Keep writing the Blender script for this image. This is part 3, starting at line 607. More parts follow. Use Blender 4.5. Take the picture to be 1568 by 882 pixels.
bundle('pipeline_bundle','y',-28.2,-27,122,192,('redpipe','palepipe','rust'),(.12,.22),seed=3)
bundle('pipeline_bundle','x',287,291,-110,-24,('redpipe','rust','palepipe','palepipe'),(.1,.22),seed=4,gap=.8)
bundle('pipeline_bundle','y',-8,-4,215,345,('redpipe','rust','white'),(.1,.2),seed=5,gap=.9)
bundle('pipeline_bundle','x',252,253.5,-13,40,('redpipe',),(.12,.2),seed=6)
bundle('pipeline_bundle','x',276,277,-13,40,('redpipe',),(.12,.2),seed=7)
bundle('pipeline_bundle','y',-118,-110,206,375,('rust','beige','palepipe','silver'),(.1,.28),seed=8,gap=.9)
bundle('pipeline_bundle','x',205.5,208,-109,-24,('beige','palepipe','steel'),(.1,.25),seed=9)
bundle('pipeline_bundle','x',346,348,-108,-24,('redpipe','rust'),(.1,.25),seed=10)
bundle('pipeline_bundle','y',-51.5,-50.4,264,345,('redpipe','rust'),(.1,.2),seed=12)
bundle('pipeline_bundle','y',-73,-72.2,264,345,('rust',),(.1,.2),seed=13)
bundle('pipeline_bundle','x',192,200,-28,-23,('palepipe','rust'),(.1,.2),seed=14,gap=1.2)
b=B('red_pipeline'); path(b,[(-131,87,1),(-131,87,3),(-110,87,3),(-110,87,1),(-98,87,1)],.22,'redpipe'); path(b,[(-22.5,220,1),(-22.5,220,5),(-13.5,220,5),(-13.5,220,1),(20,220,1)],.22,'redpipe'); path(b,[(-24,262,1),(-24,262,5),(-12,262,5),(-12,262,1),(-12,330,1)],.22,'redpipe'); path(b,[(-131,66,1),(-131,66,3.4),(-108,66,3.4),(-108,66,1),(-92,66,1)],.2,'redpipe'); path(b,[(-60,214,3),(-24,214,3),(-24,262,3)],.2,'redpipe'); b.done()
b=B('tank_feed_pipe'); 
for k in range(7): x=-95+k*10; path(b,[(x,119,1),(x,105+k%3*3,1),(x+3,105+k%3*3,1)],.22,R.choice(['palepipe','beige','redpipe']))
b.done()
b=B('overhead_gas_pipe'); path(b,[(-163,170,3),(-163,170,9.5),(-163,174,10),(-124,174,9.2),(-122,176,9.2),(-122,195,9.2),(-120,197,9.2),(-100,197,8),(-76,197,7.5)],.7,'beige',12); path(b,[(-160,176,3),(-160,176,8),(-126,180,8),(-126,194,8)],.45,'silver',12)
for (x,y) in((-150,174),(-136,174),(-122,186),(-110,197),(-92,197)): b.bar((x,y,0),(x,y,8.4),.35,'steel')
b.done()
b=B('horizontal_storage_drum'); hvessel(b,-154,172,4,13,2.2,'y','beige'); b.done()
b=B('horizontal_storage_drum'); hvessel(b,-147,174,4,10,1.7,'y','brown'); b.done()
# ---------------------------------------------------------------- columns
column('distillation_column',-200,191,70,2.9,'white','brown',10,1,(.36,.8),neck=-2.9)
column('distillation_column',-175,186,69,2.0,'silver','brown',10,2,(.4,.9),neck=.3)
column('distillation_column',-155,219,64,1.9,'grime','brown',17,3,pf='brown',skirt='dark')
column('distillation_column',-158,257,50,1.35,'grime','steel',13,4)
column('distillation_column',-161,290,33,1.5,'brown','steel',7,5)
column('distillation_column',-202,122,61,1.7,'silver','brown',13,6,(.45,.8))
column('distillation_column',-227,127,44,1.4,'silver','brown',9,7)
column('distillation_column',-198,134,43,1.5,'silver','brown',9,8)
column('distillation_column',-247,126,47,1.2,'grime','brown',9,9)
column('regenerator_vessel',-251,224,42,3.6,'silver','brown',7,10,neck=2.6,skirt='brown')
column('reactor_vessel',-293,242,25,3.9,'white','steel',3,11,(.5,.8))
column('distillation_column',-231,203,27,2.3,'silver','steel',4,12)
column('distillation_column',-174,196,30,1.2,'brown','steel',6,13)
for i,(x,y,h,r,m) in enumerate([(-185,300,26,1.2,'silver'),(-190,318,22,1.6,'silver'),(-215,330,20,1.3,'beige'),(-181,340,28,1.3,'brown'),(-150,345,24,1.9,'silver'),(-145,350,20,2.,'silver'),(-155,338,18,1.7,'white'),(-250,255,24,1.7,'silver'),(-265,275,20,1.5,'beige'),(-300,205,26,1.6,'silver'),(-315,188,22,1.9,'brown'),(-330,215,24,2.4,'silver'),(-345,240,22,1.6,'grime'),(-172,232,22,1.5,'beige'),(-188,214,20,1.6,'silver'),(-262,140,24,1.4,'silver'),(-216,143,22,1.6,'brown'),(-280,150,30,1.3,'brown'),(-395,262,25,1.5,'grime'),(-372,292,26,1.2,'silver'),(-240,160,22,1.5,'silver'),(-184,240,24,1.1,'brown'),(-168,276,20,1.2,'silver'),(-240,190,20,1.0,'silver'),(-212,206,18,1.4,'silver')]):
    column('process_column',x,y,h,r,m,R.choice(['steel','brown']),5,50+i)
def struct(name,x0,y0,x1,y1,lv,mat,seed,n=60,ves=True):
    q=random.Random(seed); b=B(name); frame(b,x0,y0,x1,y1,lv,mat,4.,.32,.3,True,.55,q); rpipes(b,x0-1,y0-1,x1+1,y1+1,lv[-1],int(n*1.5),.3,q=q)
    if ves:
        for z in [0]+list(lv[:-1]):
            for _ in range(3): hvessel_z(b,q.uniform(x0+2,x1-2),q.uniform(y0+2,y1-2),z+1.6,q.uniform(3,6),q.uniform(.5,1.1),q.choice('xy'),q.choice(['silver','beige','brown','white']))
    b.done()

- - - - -

WHAT YOU NEED TO DO:
Using the data above, return each line exactly as written.

SOLUTION TO THE PROBLEM:
Keep writing the Blender script for this image. This is part 3, starting at line 607. More parts follow. Use Blender 4.5. Take the picture to be 1568 by 882 pixels.
bundle('pipeline_bundle','y',-28.2,-27,122,192,('redpipe','palepipe','rust'),(.12,.22),seed=3)
bundle('pipeline_bundle','x',287,291,-110,-24,('redpipe','rust','palepipe','palepipe'),(.1,.22),seed=4,gap=.8)
bundle('pipeline_bundle','y',-8,-4,215,345,('redpipe','rust','white'),(.1,.2),seed=5,gap=.9)
bundle('pipeline_bundle','x',252,253.5,-13,40,('redpipe',),(.12,.2),seed=6)
bundle('pipeline_bundle','x',276,277,-13,40,('redpipe',),(.12,.2),seed=7)
bundle('pipeline_bundle','y',-118,-110,206,375,('rust','beige','palepipe','silver'),(.1,.28),seed=8,gap=.9)
bundle('pipeline_bundle','x',205.5,208,-109,-24,('beige','palepipe','steel'),(.1,.25),seed=9)
bundle('pipeline_bundle','x',346,348,-108,-24,('redpipe','rust'),(.1,.25),seed=10)
bundle('pipeline_bundle','y',-51.5,-50.4,264,345,('redpipe','rust'),(.1,.2),seed=12)
bundle('pipeline_bundle','y',-73,-72.2,264,345,('rust',),(.1,.2),seed=13)
bundle('pipeline_bundle','x',192,200,-28,-23,('palepipe','rust'),(.1,.2),seed=14,gap=1.2)
b=B('red_pipeline'); path(b,[(-131,87,1),(-131,87,3),(-110,87,3),(-110,87,1),(-98,87,1)],.22,'redpipe'); path(b,[(-22.5,220,1),(-22.5,220,5),(-13.5,220,5),(-13.5,220,1),(20,220,1)],.22,'redpipe'); path(b,[(-24,262,1),(-24,262,5),(-12,262,5),(-12,262,1),(-12,330,1)],.22,'redpipe'); path(b,[(-131,66,1),(-131,66,3.4),(-108,66,3.4),(-108,66,1),(-92,66,1)],.2,'redpipe'); path(b,[(-60,214,3),(-24,214,3),(-24,262,3)],.2,'redpipe'); b.done()
b=B('tank_feed_pipe'); 
for k in range(7): x=-95+k*10; path(b,[(x,119,1),(x,105+k%3*3,1),(x+3,105+k%3*3,1)],.22,R.choice(['palepipe','beige','redpipe']))
b.done()
b=B('overhead_gas_pipe'); path(b,[(-163,170,3),(-163,170,9.5),(-163,174,10),(-124,174,9.2),(-122,176,9.2),(-122,195,9.2),(-120,197,9.2),(-100,197,8),(-76,197,7.5)],.7,'beige',12); path(b,[(-160,176,3),(-160,176,8),(-126,180,8),(-126,194,8)],.45,'silver',12)
for (x,y) in((-150,174),(-136,174),(-122,186),(-110,197),(-92,197)): b.bar((x,y,0),(x,y,8.4),.35,'steel')
b.done()
b=B('horizontal_storage_drum'); hvessel(b,-154,172,4,13,2.2,'y','beige'); b.done()
b=B('horizontal_storage_drum'); hvessel(b,-147,174,4,10,1.7,'y','brown'); b.done()
# ---------------------------------------------------------------- columns
column('distillation_column',-200,191,70,2.9,'white','brown',10,1,(.36,.8),neck=-2.9)
column('distillation_column',-175,186,69,2.0,'silver','brown',10,2,(.4,.9),neck=.3)
column('distillation_column',-155,219,64,1.9,'grime','brown',17,3,pf='brown',skirt='dark')
column('distillation_column',-158,257,50,1.35,'grime','steel',13,4)
column('distillation_column',-161,290,33,1.5,'brown','steel',7,5)
column('distillation_column',-202,122,61,1.7,'silver','brown',13,6,(.45,.8))
column('distillation_column',-227,127,44,1.4,'silver','brown',9,7)
column('distillation_column',-198,134,43,1.5,'silver','brown',9,8)
column('distillation_column',-247,126,47,1.2,'grime','brown',9,9)
column('regenerator_vessel',-251,224,42,3.6,'silver','brown',7,10,neck=2.6,skirt='brown')
column('reactor_vessel',-293,242,25,3.9,'white','steel',3,11,(.5,.8))
column('distillation_column',-231,203,27,2.3,'silver','steel',4,12)
column('distillation_column',-174,196,30,1.2,'brown','steel',6,13)
for i,(x,y,h,r,m) in enumerate([(-185,300,26,1.2,'silver'),(-190,318,22,1.6,'silver'),(-215,330,20,1.3,'beige'),(-181,340,28,1.3,'brown'),(-150,345,24,1.9,'silver'),(-145,350,20,2.,'silver'),(-155,338,18,1.7,'white'),(-250,255,24,1.7,'silver'),(-265,275,20,1.5,'beige'),(-300,205,26,1.6,'silver'),(-315,188,22,1.9,'brown'),(-330,215,24,2.4,'silver'),(-345,240,22,1.6,'grime'),(-172,232,22,1.5,'beige'),(-188,214,20,1.6,'silver'),(-262,140,24,1.4,'silver'),(-216,143,22,1.6,'brown'),(-280,150,30,1.3,'brown'),(-395,262,25,1.5,'grime'),(-372,292,26,1.2,'silver'),(-240,160,22,1.5,'silver'),(-184,240,24,1.1,'brown'),(-168,276,20,1.2,'silver'),(-240,190,20,1.0,'silver'),(-212,206,18,1.4,'silver')]):
    column('process_column',x,y,h,r,m,R.choice(['steel','brown']),5,50+i)
def struct(name,x0,y0,x1,y1,lv,mat,seed,n=60,ves=True):
    q=random.Random(seed); b=B(name); frame(b,x0,y0,x1,y1,lv,mat,4.,.32,.3,True,.55,q); rpipes(b,x0-1,y0-1,x1+1,y1+1,lv[-1],int(n*1.5),.3,q=q)
    if ves:
        for z in [0]+list(lv[:-1]):
            for _ in range(3): hvessel_z(b,q.uniform(x0+2,x1-2),q.uniform(y0+2,y1-2),z+1.6,q.uniform(3,6),q.uniform(.5,1.1),q.choice('xy'),q.choice(['silver','beige','brown','white']))
    b.done()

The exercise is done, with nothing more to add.